President Clinton’s State of the Union address in 2000 was both a celebration of his achievements and a laundry list of proposals he still wanted Congress to pass or Al Gore to use in the race to succeed him. President Obama doesn’t want much from Congress–he’s willing to govern without this one–and was apparently not especially interested in using proposals to make the case for electing a successor who would continue his work. He did some of that, to be sure, but not a lot: He didn’t even spend much time on gun control, which surprised me. Mostly he talked instead about his alleged successes (not including, interestingly, the Iran deal). The difference, of course, is that Clinton’s successes were considered to be such at the time, and not just by committed liberals.
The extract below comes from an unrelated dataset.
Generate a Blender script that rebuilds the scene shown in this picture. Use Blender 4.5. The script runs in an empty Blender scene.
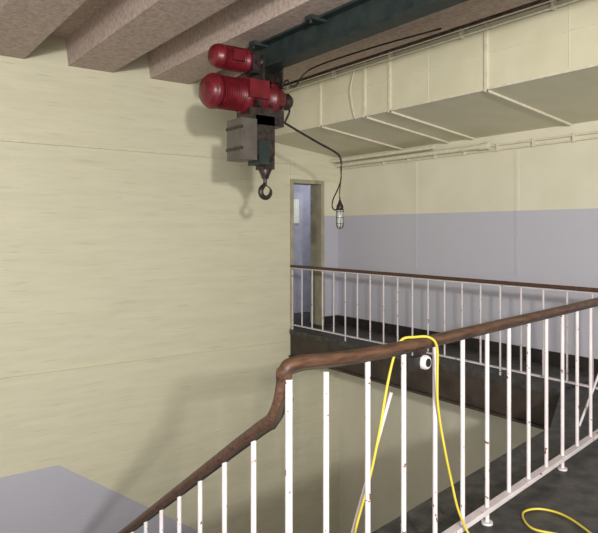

The same is not true of Obama’s record. More than half the people dislike Obamacare, are dissatisfied with the economy, disapprove of his foreign policy, and want a new direction in Washington, D.C. And so the picture of the country he conjured–where the health-care law is working well, the economy is doing great even if people have some anxieties, the administration is leading a path to peace in Syria, and so on–was not one that most Americans would recognize. And this gap between Obama and the public weakened the minor theme of the speech, namely the awfulness of Donald Trump. Obama argued against him, but could not do justice to the public mood that gave rise to him.

The choice to spend so much time summing up his record and so little either calling for anything new or even framing the election choice in November had another consequence: The speech, given with more than a year of his presidency left, had an oddly valedictory quality.